- Oyuncu Başak Sayan “böyle konuşulmayı” istemiş miydi? Hiç sanmıyoruz
- Unutulmaz deme hiç, unutulmaz unutulmaz!
- Bardak bardak radyasyon, bu size bir şey hatırlatıyor...
RAPORU HAZIRLAYANLAR:
Azime Acar & Ender Bölükbaşı
Medya ilişkilerindeki kazalar genellikle dip duygularımızı veya samimi duygularımızı açıkladığımızda başımıza gelir.
"Yaprak Dökümü" dizisinin "kötü kadını Ceyda" rolüyle ünlenen oyuncu Başak Sayan’ın bu hafta başına gelen de buna çok net bir örnek.
Başak Sayan’ın “profesyonellik” maskesiyle yaptığı bir açıklamada “ne kadar profesyonel olsa da bazı hassas konularda geri adım atmayacağını” medyaya öyle bir duyuruyor ki ileride bu sözlerin önüne ısıtılıp konulacağının farkında bile değil.
Başak Sayan’ın medya kazası Kürt sinemacı Şuayip Adlığ’ın yapacağı Fransa-Türkiye ortak yapımı “Böyle mi Yaşam” adlı film için aldığı rol teklifiyle başladı.
Sayan “bu filmde yer almayacağını” belirterek gelen teklifi reddetti. Bu aşamaya kadar konu iki kişi arasında kalacak bir diyalog niteliğindeydi.
Nedense “neden reddettiğini” medyayla paylaşma ihtiyacı duydu ve hatta “hayatımın projesi” diye adlandırdığı bu teklifi reddetmesinin ardında vicdani sebepler olduğunu açıkladı.

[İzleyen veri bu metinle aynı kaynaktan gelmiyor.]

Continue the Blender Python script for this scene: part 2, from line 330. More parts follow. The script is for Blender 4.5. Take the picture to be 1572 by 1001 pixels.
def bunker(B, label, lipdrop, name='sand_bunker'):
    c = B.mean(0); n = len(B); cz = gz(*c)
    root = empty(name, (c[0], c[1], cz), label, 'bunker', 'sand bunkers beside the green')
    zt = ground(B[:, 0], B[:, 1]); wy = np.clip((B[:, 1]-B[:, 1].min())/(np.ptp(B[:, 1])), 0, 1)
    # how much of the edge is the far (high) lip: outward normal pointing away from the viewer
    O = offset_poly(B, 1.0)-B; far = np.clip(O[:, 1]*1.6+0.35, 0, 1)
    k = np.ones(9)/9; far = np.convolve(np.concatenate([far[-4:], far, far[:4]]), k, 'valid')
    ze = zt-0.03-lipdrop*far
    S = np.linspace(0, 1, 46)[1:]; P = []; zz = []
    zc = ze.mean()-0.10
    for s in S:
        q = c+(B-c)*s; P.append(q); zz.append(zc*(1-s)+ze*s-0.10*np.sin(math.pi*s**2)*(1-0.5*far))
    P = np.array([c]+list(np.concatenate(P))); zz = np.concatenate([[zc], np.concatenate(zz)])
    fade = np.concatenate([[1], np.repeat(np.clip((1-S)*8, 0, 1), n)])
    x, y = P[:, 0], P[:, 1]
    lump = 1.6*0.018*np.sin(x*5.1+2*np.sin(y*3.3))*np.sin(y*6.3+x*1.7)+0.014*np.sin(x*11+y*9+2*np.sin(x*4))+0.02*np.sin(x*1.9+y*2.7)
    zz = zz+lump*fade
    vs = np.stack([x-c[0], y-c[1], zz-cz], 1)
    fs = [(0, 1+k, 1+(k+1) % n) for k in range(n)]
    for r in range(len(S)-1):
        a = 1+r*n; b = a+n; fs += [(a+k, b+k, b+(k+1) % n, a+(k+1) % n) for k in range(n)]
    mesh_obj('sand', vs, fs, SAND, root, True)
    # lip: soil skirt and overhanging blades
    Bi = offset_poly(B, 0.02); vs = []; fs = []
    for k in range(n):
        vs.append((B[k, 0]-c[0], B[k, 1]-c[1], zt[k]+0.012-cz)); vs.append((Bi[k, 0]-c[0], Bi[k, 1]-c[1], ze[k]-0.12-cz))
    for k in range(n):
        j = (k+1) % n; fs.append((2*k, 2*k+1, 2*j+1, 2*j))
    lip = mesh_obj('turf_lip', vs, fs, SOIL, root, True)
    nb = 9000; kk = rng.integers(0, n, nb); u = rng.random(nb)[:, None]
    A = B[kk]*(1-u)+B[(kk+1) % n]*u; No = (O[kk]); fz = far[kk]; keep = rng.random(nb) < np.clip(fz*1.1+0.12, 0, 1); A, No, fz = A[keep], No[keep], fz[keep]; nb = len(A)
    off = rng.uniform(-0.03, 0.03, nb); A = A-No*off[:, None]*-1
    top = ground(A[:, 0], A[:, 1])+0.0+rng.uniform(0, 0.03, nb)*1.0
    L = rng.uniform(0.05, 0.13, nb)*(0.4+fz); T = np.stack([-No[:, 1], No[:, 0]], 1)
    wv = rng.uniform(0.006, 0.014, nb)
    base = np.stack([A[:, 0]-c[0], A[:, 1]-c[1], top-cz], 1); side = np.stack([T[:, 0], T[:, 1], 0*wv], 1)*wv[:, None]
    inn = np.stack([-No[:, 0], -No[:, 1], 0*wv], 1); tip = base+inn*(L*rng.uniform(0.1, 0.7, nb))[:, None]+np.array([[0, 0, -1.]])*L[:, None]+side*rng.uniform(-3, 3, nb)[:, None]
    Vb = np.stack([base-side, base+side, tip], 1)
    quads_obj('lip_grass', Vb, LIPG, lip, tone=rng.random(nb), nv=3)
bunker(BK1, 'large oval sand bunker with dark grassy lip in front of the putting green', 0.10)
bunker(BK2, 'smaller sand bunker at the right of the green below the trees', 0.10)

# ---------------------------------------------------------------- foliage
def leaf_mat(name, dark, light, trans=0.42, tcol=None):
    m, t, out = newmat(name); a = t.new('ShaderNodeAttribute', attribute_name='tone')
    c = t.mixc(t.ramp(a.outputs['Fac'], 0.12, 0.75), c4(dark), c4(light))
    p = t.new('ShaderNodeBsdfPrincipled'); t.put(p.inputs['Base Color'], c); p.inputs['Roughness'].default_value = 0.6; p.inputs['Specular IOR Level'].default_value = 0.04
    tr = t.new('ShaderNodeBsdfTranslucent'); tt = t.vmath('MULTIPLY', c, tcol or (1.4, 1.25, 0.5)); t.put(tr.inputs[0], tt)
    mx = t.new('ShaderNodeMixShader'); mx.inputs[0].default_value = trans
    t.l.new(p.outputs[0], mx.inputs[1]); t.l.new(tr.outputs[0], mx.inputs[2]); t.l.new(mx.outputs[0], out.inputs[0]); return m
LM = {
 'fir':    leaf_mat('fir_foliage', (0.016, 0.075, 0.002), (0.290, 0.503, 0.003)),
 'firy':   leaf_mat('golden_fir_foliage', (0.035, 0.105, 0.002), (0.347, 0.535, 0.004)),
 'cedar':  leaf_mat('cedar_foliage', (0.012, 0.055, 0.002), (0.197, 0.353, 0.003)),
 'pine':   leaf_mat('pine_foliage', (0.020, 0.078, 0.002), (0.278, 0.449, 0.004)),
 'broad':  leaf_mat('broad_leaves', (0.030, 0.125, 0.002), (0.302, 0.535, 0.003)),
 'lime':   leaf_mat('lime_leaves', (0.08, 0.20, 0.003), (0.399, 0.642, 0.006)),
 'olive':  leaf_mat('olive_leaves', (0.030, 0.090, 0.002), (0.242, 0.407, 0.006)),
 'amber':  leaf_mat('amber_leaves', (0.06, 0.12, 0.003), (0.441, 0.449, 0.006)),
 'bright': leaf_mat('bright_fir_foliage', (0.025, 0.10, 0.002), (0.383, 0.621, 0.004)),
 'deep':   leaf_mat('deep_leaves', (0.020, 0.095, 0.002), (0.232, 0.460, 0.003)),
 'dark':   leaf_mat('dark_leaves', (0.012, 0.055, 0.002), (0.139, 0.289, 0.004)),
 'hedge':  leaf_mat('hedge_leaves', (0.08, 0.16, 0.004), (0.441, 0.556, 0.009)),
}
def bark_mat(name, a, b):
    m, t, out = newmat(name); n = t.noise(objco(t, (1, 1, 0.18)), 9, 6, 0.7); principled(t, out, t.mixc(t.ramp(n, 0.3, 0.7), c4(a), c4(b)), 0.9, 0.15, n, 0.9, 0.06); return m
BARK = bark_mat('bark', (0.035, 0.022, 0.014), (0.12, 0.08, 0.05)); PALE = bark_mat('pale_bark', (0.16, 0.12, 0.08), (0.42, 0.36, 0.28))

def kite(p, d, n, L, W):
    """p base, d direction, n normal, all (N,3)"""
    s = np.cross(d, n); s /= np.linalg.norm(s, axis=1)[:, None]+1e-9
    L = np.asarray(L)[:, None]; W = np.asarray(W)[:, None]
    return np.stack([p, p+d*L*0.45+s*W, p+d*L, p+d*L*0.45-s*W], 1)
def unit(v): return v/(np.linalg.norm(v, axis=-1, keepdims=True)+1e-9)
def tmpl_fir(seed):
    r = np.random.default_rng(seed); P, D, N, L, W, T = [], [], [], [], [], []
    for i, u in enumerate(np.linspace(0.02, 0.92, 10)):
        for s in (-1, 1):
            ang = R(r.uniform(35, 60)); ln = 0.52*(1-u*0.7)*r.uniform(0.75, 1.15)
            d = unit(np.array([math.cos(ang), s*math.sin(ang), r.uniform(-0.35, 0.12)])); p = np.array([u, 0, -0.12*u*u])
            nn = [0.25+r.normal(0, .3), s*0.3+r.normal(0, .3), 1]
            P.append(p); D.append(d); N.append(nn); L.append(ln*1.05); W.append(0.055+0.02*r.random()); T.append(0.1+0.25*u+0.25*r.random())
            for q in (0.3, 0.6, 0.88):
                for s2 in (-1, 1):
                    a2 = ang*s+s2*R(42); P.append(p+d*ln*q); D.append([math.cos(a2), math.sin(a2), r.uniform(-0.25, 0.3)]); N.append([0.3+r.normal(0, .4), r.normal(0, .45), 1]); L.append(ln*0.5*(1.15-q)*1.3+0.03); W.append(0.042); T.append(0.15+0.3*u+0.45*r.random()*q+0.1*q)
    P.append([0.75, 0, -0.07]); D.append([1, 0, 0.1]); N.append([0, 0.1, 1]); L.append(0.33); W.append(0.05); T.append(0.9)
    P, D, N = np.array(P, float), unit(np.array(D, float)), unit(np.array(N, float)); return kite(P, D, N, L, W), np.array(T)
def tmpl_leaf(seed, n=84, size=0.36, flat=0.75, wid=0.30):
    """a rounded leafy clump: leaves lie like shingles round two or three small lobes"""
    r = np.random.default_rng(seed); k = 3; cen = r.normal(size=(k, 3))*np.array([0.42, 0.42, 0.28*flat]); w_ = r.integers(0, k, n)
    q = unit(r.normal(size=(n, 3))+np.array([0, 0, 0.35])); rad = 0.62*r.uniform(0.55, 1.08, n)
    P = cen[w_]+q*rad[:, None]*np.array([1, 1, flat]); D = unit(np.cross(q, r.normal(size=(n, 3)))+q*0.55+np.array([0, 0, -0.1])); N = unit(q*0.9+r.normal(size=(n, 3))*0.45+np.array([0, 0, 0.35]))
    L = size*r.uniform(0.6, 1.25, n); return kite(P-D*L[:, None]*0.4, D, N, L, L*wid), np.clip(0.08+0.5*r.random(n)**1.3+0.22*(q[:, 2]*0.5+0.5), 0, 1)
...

Sayan’ın vicdani sebebi “babası asker olduğu için Kürt kızı rolünü oynayamaması” idi:
“Film, 12 Eylül sonrası Türk askerlerinin tecavüzüne uğrayan bir Kürt kızını anlatıyordu.
Kadro için Al Pacino'nun ismi de geçiyordu.
Bu durum beni çok heyecanlandırdı ama bir asker kızı olduğum için, askerle ilgili böyle bir sahne var diye kabul etmedim."
Sayan’ın bu “samimi” görünen sözleri eğer kendi içinde kalsa, yani gerçek anlamda profesyonelce davransa sorun çıkarmazdı. Ama o medya ünlüsü (!) olmayı tercih etti.
Profesyonelliğin “her rolü kabul etmeme” ile sınırlı olduğunu sanıyordu. Oysa medya ilişkilerindeki profesyonelliğin başka bir kulvar olduğunu unutuyordu.
SONUÇ
Başak Sayan’ın bundan böyle Güneydoğu’yu kapsayan her projesinde hatta özel hayatındaki sevgililerinde hep bu “Kürt kızını oynamayı reddettim” açıklaması önüne ısıtılıp ısıtılıp konulacak. Sayan’ın nur topu gibi “medya ilişkileri hassasiyeti” oldu, haberi olsun.
Yapılan medya kazalarının asla unutulmayacağının iyi örneklerinden birini bu hafta bir başka olayla hatırladık.
1986 Çernobil nükleer felaketi sonrasında medyanın gözü önünde “çayların radyasyonsuz olduğunu göstermek için bardak bardak çay içen” dönemin Sanayi ve Ticaret Bakanı Cahit Aral’ı Japonya’daki felaket ile bir kez daha andık.
Tokyo Valisi Şintaro İşihara, “Fukuşima nükleer santralindeki sızıntının, Tokyo’daki şebeke suyunda radyasyon oranını artırdığına” ilişkin haberler üzerine, kameraların önüne geçip, bardak bardak şebeke suyu içti.
Türk medyası haberi verirken taa 25 yıl önceki Cahit Aral vakasından dem vurup, “Bu size bir şey hatırlatıyor mu?” diye sordu.
Cahit Aral “unutulmazlar” arasına girmişti.